• _Aim of the task_:
Nothing but the lines from the one containing "b = MB(); b.box(WX - .02, WX" through the last line of the records below should be copied, exactly and without pictures.

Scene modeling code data
== == ==

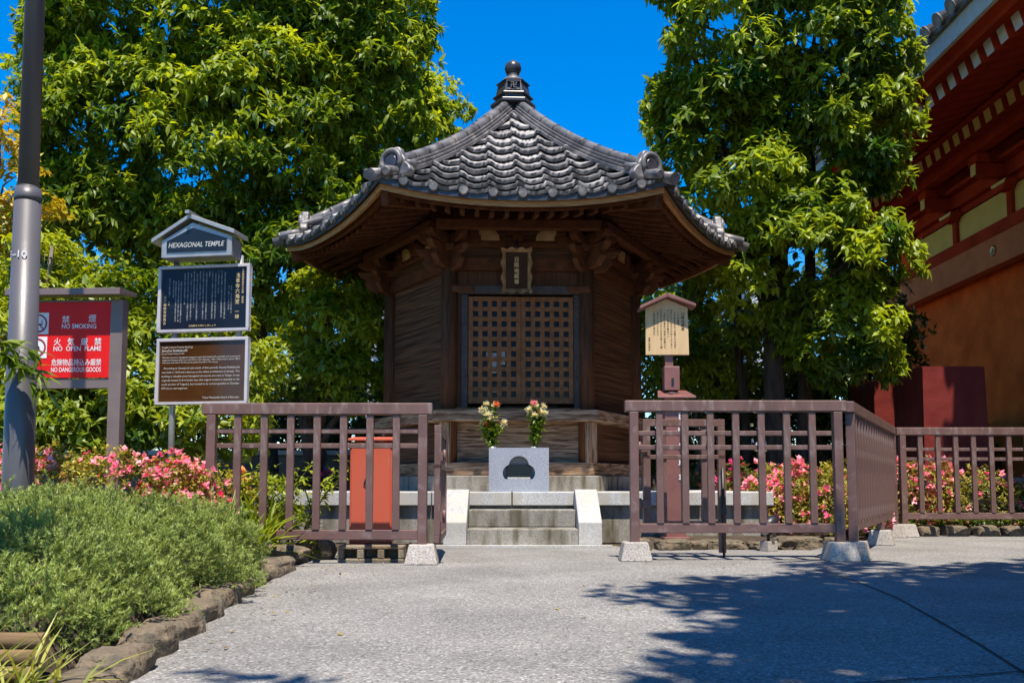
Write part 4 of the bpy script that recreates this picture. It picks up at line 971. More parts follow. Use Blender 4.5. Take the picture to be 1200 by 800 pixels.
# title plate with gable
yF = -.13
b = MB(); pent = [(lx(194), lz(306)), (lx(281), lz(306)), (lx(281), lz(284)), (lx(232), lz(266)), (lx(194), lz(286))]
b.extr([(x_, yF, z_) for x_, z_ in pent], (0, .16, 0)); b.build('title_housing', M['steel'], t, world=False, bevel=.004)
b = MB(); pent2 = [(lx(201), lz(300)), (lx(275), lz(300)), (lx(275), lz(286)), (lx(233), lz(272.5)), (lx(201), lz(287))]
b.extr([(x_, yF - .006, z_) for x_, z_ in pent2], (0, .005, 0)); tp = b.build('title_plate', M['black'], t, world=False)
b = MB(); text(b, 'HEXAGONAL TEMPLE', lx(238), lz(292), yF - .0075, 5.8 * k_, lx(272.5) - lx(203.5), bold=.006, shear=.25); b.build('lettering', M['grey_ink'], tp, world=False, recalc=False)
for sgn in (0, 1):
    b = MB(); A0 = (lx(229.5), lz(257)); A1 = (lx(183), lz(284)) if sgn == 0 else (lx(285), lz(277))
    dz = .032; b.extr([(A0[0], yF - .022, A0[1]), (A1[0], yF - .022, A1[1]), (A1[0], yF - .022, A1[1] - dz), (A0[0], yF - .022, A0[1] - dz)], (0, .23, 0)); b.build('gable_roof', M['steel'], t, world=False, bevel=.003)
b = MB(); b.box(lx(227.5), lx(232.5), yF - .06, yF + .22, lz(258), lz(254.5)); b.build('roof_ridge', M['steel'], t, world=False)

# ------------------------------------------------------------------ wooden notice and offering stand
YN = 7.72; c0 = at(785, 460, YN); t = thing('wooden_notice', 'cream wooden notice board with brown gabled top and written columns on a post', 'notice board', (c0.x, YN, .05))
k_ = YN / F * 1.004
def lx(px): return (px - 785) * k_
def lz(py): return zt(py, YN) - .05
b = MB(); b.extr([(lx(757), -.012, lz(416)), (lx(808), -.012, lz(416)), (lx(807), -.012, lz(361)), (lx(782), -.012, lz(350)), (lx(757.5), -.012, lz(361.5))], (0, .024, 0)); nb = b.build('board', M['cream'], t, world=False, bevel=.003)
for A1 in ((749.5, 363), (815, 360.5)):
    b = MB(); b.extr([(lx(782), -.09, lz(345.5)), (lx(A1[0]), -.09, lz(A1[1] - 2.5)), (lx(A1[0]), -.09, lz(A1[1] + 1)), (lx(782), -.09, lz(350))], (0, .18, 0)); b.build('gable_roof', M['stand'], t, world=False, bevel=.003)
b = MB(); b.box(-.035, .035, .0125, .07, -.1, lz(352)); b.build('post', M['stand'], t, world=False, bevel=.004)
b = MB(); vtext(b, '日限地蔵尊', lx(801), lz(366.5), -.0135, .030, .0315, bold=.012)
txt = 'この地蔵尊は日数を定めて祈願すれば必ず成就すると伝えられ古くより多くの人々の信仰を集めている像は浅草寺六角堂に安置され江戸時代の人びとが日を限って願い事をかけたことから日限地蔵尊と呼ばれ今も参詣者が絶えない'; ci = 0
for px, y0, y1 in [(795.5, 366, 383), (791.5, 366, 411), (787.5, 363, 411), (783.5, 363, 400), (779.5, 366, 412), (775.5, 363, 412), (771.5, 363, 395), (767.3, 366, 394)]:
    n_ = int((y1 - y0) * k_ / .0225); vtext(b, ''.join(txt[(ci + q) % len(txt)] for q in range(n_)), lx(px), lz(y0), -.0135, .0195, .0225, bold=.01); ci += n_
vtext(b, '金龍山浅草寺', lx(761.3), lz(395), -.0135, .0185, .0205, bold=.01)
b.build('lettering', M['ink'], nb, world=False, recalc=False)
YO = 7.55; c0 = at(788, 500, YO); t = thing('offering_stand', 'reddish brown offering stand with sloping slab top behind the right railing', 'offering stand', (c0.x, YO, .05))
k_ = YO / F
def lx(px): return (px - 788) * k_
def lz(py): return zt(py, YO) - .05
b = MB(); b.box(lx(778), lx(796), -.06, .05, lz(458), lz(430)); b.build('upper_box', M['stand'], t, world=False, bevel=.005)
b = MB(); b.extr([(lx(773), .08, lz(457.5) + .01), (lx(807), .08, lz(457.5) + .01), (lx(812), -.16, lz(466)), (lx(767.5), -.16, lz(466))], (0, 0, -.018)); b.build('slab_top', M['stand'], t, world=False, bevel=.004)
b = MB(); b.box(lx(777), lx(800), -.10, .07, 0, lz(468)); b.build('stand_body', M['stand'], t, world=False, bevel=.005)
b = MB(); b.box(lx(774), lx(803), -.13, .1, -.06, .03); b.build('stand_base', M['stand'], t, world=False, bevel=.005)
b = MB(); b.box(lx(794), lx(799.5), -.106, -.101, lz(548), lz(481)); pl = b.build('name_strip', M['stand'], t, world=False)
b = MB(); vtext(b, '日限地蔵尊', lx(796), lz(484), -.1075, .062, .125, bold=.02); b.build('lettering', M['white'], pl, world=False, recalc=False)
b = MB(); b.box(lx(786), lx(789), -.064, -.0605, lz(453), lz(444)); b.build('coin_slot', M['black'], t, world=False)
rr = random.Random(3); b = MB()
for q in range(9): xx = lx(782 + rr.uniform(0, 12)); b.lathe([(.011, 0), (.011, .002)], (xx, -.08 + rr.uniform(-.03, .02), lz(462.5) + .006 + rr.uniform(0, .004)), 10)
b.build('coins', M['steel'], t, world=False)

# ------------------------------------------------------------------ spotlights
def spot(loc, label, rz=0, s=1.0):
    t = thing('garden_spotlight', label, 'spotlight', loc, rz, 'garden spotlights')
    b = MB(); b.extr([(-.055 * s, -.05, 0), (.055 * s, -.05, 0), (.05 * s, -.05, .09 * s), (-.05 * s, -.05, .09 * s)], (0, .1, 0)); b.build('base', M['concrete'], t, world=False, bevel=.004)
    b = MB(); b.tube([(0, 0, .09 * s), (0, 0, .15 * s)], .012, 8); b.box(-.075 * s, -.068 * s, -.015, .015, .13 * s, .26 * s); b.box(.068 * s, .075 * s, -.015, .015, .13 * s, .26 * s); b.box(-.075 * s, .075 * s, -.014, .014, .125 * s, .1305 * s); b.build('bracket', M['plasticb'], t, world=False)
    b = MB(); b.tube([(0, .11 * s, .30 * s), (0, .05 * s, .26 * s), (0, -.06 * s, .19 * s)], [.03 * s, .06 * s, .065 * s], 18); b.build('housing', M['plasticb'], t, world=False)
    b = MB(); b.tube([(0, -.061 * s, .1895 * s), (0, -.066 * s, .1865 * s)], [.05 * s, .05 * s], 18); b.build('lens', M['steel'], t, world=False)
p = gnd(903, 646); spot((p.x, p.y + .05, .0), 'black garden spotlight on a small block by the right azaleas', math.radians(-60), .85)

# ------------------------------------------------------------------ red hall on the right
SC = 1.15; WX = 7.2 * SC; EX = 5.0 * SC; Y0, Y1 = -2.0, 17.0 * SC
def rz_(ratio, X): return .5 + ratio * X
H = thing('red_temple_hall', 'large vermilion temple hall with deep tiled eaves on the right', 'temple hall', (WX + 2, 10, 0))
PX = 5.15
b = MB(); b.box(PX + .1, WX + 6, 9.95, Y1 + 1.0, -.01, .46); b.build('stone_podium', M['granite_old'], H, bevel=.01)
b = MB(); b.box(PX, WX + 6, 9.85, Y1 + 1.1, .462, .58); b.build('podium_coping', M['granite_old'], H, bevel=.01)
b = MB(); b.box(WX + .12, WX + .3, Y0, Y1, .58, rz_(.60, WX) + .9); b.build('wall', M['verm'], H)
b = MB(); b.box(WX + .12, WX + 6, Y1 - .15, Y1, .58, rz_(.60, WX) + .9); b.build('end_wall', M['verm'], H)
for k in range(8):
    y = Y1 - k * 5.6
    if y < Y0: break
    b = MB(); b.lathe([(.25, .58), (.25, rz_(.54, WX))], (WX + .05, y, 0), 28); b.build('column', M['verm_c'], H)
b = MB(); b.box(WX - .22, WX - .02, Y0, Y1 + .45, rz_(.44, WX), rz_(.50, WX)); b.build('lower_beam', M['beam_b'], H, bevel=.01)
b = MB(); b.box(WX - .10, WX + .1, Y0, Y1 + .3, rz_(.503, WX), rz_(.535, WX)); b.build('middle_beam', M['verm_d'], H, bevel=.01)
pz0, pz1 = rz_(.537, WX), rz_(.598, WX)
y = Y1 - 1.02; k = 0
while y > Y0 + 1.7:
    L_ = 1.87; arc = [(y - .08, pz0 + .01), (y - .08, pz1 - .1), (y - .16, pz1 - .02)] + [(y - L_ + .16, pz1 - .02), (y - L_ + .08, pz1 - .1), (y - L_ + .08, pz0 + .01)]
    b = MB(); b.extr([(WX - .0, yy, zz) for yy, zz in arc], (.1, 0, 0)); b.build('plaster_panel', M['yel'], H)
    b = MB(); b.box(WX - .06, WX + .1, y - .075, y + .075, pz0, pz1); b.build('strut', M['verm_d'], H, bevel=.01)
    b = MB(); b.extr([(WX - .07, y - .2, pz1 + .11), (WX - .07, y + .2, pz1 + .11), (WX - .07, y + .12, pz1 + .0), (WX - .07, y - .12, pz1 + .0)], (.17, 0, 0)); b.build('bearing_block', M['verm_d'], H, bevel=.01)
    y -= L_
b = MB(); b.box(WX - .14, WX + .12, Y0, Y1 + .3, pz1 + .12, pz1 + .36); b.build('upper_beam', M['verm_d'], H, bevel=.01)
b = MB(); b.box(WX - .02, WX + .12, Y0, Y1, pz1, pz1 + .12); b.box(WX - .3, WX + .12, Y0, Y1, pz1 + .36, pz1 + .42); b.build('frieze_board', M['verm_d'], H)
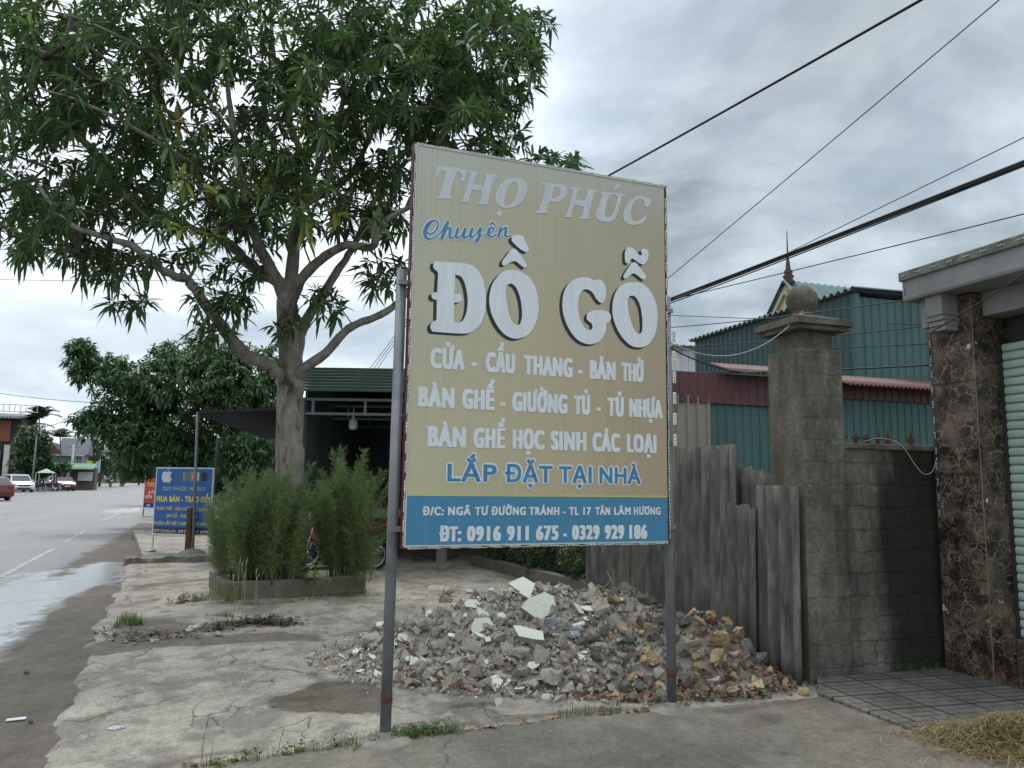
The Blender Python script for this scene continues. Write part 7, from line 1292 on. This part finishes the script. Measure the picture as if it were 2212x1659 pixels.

== == ==

• _Task output_:
b = MB(); b.box(WX - .02, WX + .12, Y0, Y1, pz1, pz1 + .12); b.box(WX - .3, WX + .12, Y0, Y1, pz1 + .36, pz1 + .42); b.build('frieze_board', M['verm_d'], H)
The Blender Python script for this scene continues. Write part 7, from line 1292 on. This part finishes the script. Measure the picture as if it were 2212x1659 pixels.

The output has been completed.